11.2 In the internal relationship between the parties, Customer shall be responsible for damages, claims, fines, penalties, costs and expenses arising from Customer's role as controller, from unlawful or incomplete instructions, or from Customer's failure to comply with Applicable Data Protection Law, except to the extent caused by Provider's breach of this DPA or the Agreement or by Provider's intent or gross negligence.
11.3 Provider shall be responsible in the internal relationship for damages, claims, fines, penalties, costs and expenses to the extent caused by Provider's breach of this DPA, the Agreement or Applicable Data Protection Law applicable specifically to Provider as processor.
11.4 If a supervisory authority or court imposes a fine or measure on Provider that is caused by Customer's unlawful instructions, missing legal basis, unlawful data collection or other breach attributable to Customer, Customer shall reimburse Provider for the relevant amounts and reasonable defence costs, except to the extent the fine or measure was caused by Provider's own breach, intent or gross negligence.
12 CONFIDENTIALITY
12.1 "Confidential Information" means all non-public information, data and documents disclosed or made available in connection with the Agreement or this DPA, including analyses, summaries and extracts derived therefrom.
12.2 Confidential Information does not include information that the receiving party can demonstrate (i) was already lawfully known to it without confidentiality obligation, (ii) is or becomes public without breach, (iii) is lawfully received from a third party without confidentiality obligation or (iv) is independently developed without use of the disclosing party's Confidential Information.
12.3 Each party shall protect the Confidential Information of the other party with appropriate care and may disclose it only to its personnel, affiliates, advisers and approved subprocessors who need to know it and are bound by confidentiality obligations. A party may also disclose Confidential Information to the extent required by law or by a binding order, provided that, where legally permissible, it gives prior notice and reasonably cooperates with the other party.

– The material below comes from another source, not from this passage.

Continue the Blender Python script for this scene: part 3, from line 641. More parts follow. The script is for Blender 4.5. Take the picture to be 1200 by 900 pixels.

12.4 The confidentiality obligations survive termination of the Agreement and this DPA.
13 FINAL PROVISIONS
13.1 This DPA forms an integral part of the Agreement. In the event of a conflict between this DPA and other contractual documents, this DPA shall prevail with respect to data protection matters.
13.2 Swiss law applies, excluding conflict-of-laws rules, subject to mandatory provisions of Applicable Data Protection Law. The competent courts at the seat of Provider shall have exclusive jurisdiction unless mandatory law provides otherwise.
13.3 If any provision of this DPA is invalid or unenforceable, the remaining provisions shall remain unaffected. The invalid provision shall be replaced by a valid provision that most closely reflects the economic purpose of the invalid provision.